All these raise the question of whether African governments have the means and the requisite commitment to defend its citizens. In the same vein, the question of whether foreign intervention in Africa to rescue the continent from her home-grown terrorists is an admission of failure and ineptitude or a recognition of the continent’s limited experience in counter-terrorism, and the paucity of resources to contain it. The proper perspective, however, is one that recognizes the international scope of these militant groups, and the unmistakable fact that their activities have far reaching consequences beyond the geographical borders of African states. It is within this understanding that foreign intervention holds its appeal. But such foreign intervention would at best be a short-term solution; a lasting solution would require substantive political leadership and effective governments that enjoy the support of those whose affairs they govern.
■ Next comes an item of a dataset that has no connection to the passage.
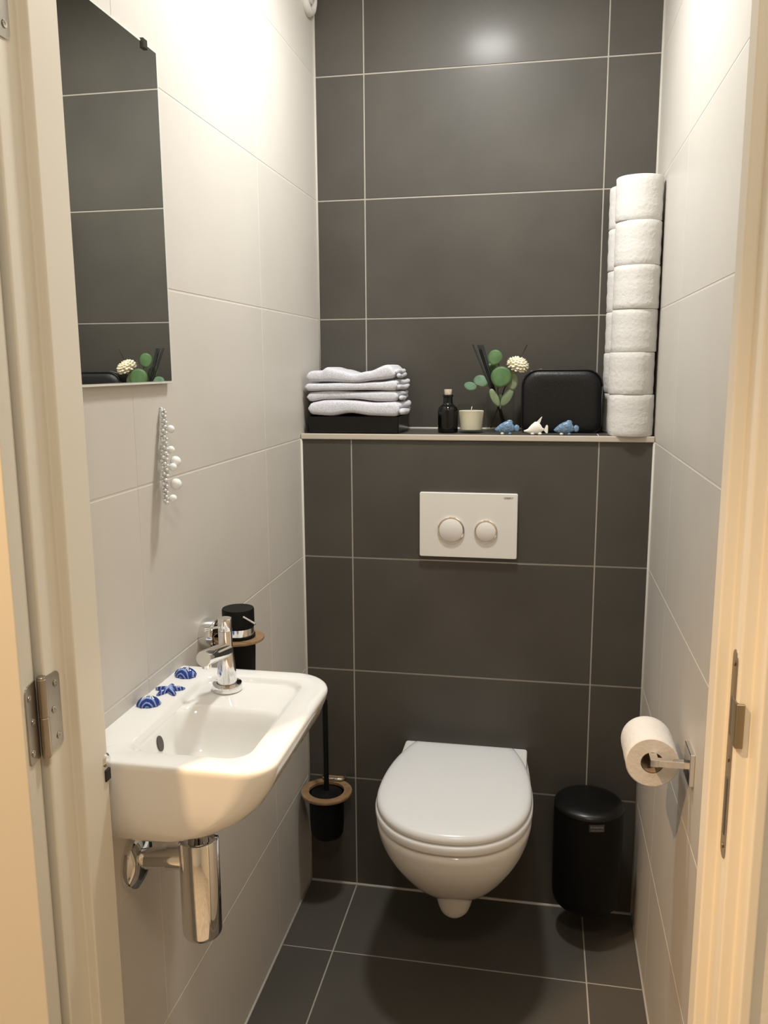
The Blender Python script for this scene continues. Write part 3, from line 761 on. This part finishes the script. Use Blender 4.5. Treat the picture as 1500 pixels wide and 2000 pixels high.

In Nigeria Boko Haram has so far shown itself to be adept in exploiting fundamental weakness in both public policy and deployment of federal and state resources. In an attempt to prevent future coups, the military was severely degraded and funds that were budgeted to equip a more agile and serviceable military were diverted to fund personal interests. Thus, through graft and bureaucratic corruption, Nigerians inherited an ill-equipped and demoralized military that is now a shell of its former self, and incapable of bringing to order a rag-tag assembly of disaffected youths bent on destabilizing the country. This aside, a lasting solution, however, cannot be gained through the barrels of heavy artillery, for violence only begets violence; a corrective measure that addresses the fundamental problems attendant to bureaucratic corruption such as poor healthcare delivery mechanism, decaying public infrastructure, crippling poverty, and chronic unemployment must be addressed. Otherwise the problems of domestic terrorism would remain a major problem, and our policy makers would have missed the road to peace everlastingly.